3D scene scripts
===

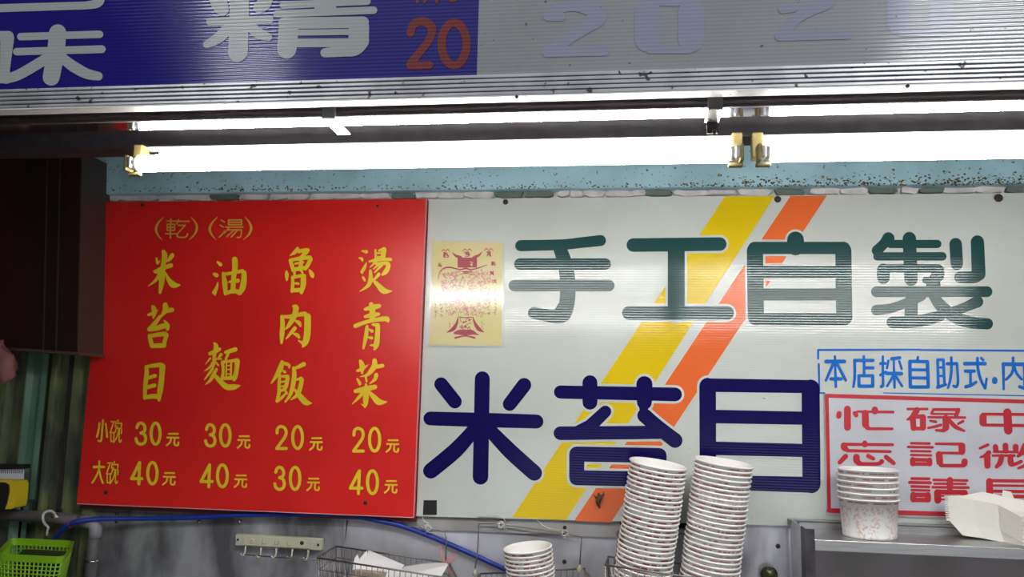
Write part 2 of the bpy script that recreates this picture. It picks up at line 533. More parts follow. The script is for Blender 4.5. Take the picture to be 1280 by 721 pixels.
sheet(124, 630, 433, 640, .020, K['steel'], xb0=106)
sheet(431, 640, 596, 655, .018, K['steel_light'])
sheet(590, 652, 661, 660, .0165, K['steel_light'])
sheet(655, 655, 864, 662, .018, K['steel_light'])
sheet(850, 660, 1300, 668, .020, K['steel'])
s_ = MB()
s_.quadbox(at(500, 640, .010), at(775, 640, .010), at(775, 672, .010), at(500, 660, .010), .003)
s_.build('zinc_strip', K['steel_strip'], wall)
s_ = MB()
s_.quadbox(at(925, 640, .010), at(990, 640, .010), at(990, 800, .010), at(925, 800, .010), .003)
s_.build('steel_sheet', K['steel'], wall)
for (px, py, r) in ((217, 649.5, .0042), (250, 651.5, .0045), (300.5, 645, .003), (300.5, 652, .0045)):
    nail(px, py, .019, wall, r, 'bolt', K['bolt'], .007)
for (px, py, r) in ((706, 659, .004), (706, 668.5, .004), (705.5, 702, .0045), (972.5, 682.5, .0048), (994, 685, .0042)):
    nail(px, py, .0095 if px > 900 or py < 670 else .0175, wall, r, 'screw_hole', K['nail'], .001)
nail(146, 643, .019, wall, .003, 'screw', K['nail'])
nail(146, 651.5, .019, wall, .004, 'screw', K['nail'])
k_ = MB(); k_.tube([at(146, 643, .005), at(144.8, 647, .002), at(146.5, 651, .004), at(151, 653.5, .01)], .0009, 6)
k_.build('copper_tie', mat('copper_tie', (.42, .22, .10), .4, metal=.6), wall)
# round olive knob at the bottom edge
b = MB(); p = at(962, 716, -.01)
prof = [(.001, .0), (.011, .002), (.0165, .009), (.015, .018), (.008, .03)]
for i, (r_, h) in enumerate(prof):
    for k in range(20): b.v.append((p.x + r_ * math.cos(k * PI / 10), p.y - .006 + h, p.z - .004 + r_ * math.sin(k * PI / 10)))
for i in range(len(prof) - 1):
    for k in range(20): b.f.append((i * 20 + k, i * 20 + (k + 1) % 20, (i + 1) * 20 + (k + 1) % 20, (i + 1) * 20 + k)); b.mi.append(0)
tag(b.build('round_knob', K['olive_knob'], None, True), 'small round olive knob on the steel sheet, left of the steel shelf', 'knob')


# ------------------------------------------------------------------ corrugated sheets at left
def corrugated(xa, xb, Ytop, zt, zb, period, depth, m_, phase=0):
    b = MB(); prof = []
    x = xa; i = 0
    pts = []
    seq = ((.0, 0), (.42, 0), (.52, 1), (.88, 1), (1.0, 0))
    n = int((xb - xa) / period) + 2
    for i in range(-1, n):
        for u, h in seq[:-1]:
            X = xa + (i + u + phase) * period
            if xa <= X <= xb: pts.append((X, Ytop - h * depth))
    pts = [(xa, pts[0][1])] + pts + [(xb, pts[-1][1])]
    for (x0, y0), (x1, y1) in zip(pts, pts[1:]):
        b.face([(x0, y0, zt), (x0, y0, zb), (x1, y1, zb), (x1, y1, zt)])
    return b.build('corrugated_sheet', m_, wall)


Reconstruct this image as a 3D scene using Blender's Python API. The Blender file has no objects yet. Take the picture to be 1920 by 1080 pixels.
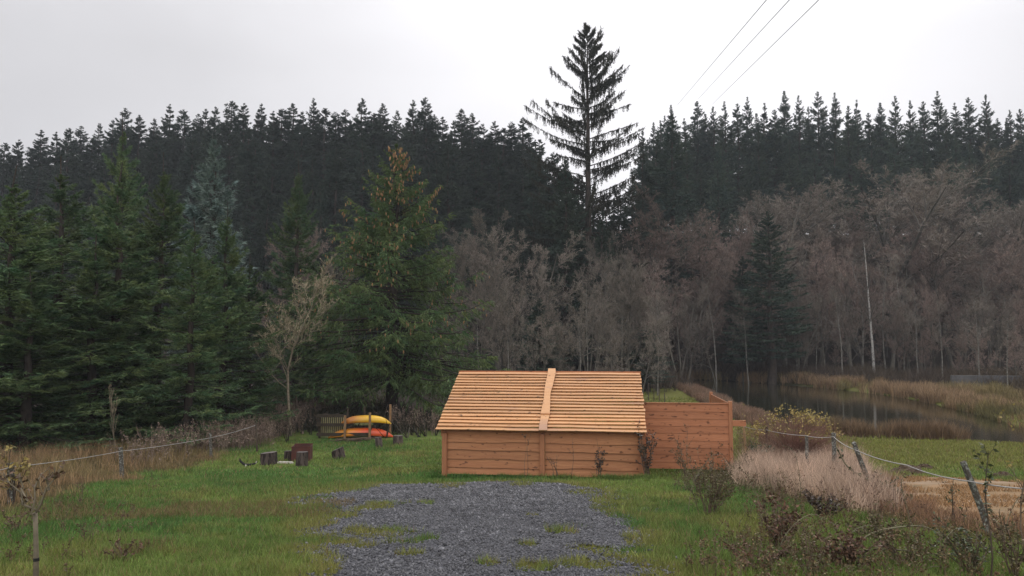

===

Short exercise => Write out the whole listing again, exactly, with no pictures.

Solution to this exercise =>
Write part 2 of the bpy script that recreates this picture. It picks up at line 533. More parts follow. The script is for Blender 4.5. Take the picture to be 1280 by 721 pixels.
sheet(124, 630, 433, 640, .020, K['steel'], xb0=106)
sheet(431, 640, 596, 655, .018, K['steel_light'])
sheet(590, 652, 661, 660, .0165, K['steel_light'])
sheet(655, 655, 864, 662, .018, K['steel_light'])
sheet(850, 660, 1300, 668, .020, K['steel'])
s_ = MB()
s_.quadbox(at(500, 640, .010), at(775, 640, .010), at(775, 672, .010), at(500, 660, .010), .003)
s_.build('zinc_strip', K['steel_strip'], wall)
s_ = MB()
s_.quadbox(at(925, 640, .010), at(990, 640, .010), at(990, 800, .010), at(925, 800, .010), .003)
s_.build('steel_sheet', K['steel'], wall)
for (px, py, r) in ((217, 649.5, .0042), (250, 651.5, .0045), (300.5, 645, .003), (300.5, 652, .0045)):
    nail(px, py, .019, wall, r, 'bolt', K['bolt'], .007)
for (px, py, r) in ((706, 659, .004), (706, 668.5, .004), (705.5, 702, .0045), (972.5, 682.5, .0048), (994, 685, .0042)):
    nail(px, py, .0095 if px > 900 or py < 670 else .0175, wall, r, 'screw_hole', K['nail'], .001)
nail(146, 643, .019, wall, .003, 'screw', K['nail'])
nail(146, 651.5, .019, wall, .004, 'screw', K['nail'])
k_ = MB(); k_.tube([at(146, 643, .005), at(144.8, 647, .002), at(146.5, 651, .004), at(151, 653.5, .01)], .0009, 6)
k_.build('copper_tie', mat('copper_tie', (.42, .22, .10), .4, metal=.6), wall)
# round olive knob at the bottom edge
b = MB(); p = at(962, 716, -.01)
prof = [(.001, .0), (.011, .002), (.0165, .009), (.015, .018), (.008, .03)]
for i, (r_, h) in enumerate(prof):
    for k in range(20): b.v.append((p.x + r_ * math.cos(k * PI / 10), p.y - .006 + h, p.z - .004 + r_ * math.sin(k * PI / 10)))
for i in range(len(prof) - 1):
    for k in range(20): b.f.append((i * 20 + k, i * 20 + (k + 1) % 20, (i + 1) * 20 + (k + 1) % 20, (i + 1) * 20 + k)); b.mi.append(0)
tag(b.build('round_knob', K['olive_knob'], None, True), 'small round olive knob on the steel sheet, left of the steel shelf', 'knob')


# ------------------------------------------------------------------ corrugated sheets at left
def corrugated(xa, xb, Ytop, zt, zb, period, depth, m_, phase=0):
    b = MB(); prof = []
    x = xa; i = 0
    pts = []
    seq = ((.0, 0), (.42, 0), (.52, 1), (.88, 1), (1.0, 0))
    n = int((xb - xa) / period) + 2
    for i in range(-1, n):
        for u, h in seq[:-1]:
            X = xa + (i + u + phase) * period
            if xa <= X <= xb: pts.append((X, Ytop - h * depth))
    pts = [(xa, pts[0][1])] + pts + [(xb, pts[-1][1])]
    for (x0, y0), (x1, y1) in zip(pts, pts[1:]):
        b.face([(x0, y0, zt), (x0, y0, zb), (x1, y1, zb), (x1, y1, zt)])
    return b.build('corrugated_sheet', m_, wall)


Reconstruct this image as a 3D scene using Blender's Python API. The Blender file has no objects yet. Take the picture to be 1920 by 1080 pixels.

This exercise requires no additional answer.